People from the eastern portion of the San Francisco Bay Area are flocking to California’s Central Valley for cheaper homes and some are making the journey cheaper with pieces of concrete to park their “house on wheels,” according to the Tri-Valley Herald of Pleasanton, Calif.
Demand is high in the Central Valley for RV and boat storage lots for several reasons, according to those in the industry.
Few new lots are being built in the Bay Area, and those that exist generally charge twice the price of lots over the Altamont Pass.
But the growth of this miniindustry is not only the result of Bay Area residents seeking cheaper parking spaces for their Airstream trailers and Bounder motorhomes.
As housing prices rise in southern San Joaquin County, lot sizes are shrinking, making it harder for people to park their behemoths outside their homes. And some cities, such as Manteca and Lathrop, are cracking down on people who illegally park their rigs on the street.
Lou Ceci has seen these trends firsthand. Ceci owned Bay Storage in Fremont for 12 years before opening his second storage lot by the same name in Tracy. The Fremont lot has more than 500 spaces, and Ceci expects to have nearly as many spaces in Tracy when he paves the last 3 acres of his eight-acre lot. He opened his Tracy lot in February.
The Fremont lot is nearly full, and storage can cost as much as $120 a month for larger rigs. The largest spaces at his Tracy lot cost half as much.
“We saw a lot of people coming out this way, and we thought we’d follow them,” Ceci said of his expansion to San Joaquin County.
Even with the lower cost in the Central Valley, many Bay Area residents would prefer to park their rigs closer to home. But Bay Area lots often have long waiting lists. John Migliore has a waiting list of more than 100 people for his Ideal Boat and Camper Storage on Tesla Road in Livermore.
He is seeking to double the size of his 30-acre, 900-space lot, but is facing roadblocks because his land is surrounded mostly by vineyards.
Alameda County supervisors will discuss his request July 1.
John Russell, a business owner in Livermore, is on Migliore’s waiting list. While he waits for a spot, he uses a storage lot in Manteca.
“We need a place like this (Ideal) that is available to the people,” Russell said at a recent town hall forum in Livermore. “I want to be able to park in my own community.”
As more and more Bay Area people have taken their rigs out to San Joaquin County, either to find spaces or to save money, older lots have filled.
J.T. Storage in Tracy, with 335 spaces, has been full since the 1970s, said Peggy Thomas, the owner’s daughter.
“We’ve always had a significant amount of our business from the Bay Area, since we are a lot cheaper. Although over the years a lot of those same people have moved out to this area,” she said.
About 25% of customers at The Storage Space in Manteca are from the Bay Area, estimated Jennifer Henry, manger of the 250-space lot, where about 90% of the spaces are occupied.
To meet the demand, new lots are popping up.
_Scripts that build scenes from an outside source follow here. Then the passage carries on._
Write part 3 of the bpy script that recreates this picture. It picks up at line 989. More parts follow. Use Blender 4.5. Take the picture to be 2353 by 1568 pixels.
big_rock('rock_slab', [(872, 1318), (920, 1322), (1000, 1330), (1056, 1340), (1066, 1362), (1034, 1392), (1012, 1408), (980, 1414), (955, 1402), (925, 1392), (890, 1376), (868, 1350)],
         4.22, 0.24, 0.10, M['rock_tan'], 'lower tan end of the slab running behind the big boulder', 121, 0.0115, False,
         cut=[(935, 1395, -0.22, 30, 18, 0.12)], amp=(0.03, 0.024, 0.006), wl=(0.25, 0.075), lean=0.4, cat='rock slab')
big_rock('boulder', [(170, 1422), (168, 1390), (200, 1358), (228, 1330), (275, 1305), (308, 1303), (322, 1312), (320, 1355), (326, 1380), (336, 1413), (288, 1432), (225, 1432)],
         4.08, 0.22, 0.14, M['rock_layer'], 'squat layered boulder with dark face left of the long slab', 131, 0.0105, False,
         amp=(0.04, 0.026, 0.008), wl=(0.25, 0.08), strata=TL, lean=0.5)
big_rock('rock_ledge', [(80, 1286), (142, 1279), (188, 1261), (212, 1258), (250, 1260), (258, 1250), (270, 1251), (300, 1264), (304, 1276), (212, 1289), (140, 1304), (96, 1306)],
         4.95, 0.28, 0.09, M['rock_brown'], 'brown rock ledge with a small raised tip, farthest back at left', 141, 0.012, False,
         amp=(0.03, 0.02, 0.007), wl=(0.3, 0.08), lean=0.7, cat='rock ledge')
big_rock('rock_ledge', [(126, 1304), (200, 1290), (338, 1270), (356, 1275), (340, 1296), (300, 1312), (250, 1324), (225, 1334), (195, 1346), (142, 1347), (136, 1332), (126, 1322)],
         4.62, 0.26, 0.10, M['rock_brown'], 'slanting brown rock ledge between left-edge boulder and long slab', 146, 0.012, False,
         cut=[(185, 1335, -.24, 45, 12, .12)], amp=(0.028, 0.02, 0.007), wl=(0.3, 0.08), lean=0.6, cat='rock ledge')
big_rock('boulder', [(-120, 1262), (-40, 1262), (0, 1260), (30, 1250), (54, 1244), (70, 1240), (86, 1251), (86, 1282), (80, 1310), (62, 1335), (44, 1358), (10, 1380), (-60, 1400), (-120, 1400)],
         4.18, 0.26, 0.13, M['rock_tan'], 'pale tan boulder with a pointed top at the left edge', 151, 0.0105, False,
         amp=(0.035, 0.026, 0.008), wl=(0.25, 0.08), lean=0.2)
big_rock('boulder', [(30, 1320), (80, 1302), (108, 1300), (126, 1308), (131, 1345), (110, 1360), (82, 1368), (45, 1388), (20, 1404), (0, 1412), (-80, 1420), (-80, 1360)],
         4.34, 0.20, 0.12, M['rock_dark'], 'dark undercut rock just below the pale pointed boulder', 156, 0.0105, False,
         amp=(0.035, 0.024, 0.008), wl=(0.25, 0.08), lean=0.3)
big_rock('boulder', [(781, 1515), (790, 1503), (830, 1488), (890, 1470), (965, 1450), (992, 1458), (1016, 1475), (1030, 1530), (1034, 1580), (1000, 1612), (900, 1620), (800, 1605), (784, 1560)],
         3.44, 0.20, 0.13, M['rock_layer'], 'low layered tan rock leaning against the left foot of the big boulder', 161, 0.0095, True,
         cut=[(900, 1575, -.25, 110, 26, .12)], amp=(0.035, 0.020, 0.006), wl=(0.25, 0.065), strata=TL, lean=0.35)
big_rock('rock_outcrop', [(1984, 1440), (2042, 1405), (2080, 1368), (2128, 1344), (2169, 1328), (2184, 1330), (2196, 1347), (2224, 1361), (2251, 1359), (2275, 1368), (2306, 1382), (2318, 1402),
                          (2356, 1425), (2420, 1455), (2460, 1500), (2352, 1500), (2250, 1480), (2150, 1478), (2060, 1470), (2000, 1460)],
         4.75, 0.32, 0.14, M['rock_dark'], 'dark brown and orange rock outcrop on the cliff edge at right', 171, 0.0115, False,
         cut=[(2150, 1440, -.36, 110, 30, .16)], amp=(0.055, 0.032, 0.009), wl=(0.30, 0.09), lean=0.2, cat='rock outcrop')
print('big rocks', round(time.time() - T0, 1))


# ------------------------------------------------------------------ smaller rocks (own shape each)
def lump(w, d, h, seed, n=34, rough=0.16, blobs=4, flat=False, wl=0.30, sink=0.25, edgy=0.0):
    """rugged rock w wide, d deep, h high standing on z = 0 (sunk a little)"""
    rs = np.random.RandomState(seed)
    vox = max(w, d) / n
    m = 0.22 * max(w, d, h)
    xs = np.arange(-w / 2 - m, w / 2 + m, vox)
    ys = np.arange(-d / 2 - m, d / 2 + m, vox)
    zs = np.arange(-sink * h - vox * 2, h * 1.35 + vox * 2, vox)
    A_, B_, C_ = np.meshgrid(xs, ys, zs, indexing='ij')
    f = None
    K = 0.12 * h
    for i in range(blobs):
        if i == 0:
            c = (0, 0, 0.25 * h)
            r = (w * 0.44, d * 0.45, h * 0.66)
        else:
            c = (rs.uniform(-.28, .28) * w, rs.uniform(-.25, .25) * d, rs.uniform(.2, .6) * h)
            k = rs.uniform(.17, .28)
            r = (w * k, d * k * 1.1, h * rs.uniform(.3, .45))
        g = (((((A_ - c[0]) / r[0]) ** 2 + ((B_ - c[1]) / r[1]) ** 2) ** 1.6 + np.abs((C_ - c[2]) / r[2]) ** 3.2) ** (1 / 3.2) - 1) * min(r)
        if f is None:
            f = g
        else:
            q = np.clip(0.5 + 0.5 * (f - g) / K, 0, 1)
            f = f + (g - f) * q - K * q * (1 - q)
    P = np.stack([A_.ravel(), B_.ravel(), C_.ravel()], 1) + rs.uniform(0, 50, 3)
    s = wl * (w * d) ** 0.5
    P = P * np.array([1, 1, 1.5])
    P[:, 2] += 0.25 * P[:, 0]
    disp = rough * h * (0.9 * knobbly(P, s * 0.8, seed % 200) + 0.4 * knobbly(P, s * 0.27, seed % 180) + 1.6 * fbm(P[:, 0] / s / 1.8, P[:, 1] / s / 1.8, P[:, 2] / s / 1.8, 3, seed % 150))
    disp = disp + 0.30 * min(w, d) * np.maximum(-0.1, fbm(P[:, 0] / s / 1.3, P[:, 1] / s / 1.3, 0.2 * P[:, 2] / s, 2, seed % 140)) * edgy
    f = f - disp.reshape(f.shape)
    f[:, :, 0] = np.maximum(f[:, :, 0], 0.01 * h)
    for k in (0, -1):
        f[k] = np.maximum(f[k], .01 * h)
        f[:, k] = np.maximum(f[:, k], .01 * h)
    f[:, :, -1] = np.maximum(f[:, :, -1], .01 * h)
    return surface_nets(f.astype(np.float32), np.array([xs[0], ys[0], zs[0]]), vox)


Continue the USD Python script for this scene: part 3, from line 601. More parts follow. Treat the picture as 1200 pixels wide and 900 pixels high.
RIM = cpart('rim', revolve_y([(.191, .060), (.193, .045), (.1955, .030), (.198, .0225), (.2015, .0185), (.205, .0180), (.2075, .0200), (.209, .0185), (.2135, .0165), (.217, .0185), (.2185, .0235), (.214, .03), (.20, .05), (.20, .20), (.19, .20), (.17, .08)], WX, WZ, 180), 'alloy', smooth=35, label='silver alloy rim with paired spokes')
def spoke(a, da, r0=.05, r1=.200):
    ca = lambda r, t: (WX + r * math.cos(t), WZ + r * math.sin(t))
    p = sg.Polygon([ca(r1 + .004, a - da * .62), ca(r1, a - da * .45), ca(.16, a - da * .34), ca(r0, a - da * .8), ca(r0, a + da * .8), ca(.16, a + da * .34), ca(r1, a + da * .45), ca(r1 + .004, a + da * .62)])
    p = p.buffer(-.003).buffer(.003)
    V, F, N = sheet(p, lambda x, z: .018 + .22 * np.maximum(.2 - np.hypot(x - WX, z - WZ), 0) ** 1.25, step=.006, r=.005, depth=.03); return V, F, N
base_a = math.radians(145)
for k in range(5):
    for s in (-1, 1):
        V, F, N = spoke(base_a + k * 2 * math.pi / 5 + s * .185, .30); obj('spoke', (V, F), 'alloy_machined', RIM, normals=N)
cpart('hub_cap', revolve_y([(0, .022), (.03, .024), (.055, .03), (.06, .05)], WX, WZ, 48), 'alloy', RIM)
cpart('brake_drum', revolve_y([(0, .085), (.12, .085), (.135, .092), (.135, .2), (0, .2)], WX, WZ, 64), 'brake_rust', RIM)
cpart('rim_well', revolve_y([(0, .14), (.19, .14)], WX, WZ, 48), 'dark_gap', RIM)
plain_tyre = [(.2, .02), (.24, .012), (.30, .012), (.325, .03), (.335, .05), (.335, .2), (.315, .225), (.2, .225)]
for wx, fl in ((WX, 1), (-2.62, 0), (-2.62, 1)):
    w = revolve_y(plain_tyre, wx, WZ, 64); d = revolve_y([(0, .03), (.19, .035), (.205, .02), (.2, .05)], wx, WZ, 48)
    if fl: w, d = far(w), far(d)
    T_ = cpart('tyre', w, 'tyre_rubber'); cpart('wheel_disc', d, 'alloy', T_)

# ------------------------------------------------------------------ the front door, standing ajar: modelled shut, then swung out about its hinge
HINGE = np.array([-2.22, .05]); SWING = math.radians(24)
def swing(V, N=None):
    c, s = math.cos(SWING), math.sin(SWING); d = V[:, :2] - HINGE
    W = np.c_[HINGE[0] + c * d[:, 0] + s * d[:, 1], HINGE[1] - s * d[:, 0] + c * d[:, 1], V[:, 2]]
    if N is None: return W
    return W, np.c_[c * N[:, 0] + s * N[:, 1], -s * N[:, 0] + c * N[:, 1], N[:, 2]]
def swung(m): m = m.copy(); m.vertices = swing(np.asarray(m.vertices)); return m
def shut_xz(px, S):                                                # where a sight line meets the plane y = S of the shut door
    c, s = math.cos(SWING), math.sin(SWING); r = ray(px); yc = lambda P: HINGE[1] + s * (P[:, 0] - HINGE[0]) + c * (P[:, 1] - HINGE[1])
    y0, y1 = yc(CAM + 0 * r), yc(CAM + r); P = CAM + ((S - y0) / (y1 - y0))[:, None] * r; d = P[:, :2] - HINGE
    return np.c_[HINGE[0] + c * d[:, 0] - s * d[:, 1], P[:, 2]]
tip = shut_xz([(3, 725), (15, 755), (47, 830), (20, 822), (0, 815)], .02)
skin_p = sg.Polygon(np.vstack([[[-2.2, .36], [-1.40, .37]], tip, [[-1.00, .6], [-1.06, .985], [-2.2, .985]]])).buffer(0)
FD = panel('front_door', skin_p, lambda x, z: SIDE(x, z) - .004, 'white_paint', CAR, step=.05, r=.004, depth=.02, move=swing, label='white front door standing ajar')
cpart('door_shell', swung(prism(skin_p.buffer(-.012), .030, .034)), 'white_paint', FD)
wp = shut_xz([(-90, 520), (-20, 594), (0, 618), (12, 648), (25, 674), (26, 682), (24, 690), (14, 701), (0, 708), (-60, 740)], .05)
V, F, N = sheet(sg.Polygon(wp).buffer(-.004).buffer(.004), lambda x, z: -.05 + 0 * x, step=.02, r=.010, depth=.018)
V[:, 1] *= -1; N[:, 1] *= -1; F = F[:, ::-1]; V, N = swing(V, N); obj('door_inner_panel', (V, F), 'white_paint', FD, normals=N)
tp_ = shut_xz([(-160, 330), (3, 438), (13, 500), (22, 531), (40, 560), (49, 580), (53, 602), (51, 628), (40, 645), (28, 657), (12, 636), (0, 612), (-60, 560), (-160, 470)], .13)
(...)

A megalot is being built in Modesto, and North Main Storage, which recently opened in Manteca, has space for 147 vehicles, manager Alex Braun said.
So far, most of the interest in the lot has come from residents in Manteca and surrounding cities, Braun said.
“When people first started moving out here, they were told this was a place where you could store your RV at your home. As the cities become more urban, that is not the case anymore, and some people are upset,” he said.
Some neighbors of the lots also are unhappy. A sea of trailers isn’t viewed by everyone as picturesque. Ceci appears to have avoided controversy by locating his lot in an area south of Tracy that is part industrial and part rural.
He has surrounded the lot with gates that are 8-feet high and plans to install security cameras. He also has built an area for people to wash their vehicles, because many people are restricted from washing them at their homes or living complexes. The lot is paved, and a dump station is provided.
Ceci had a diversified career before he entered the RV world. He worked at IBM for 11 years before running an appliance store for six years. He then became an RV lot owner and is satisfied with the change.
“This is a happy product,” he said, looking at his gated empire. “When your washing machine breaks, people are not happy. When they come here, they are getting ready to go on vacation, so they have smiles on their faces.”
The many full lots in the Bay Area and southern San Joaquin County are another indication that the RV industry is on the rise.
U.S. ownership of RVs has reached record levels, according to a 2001 University of Michigan study commissioned by the Recreation Vehicle Industry Association (RVIA).
Nearly one in 12 U.S. households with a vehicle owns an RV. That”s nearly 7 million households, the Tri-Valley Herald reported.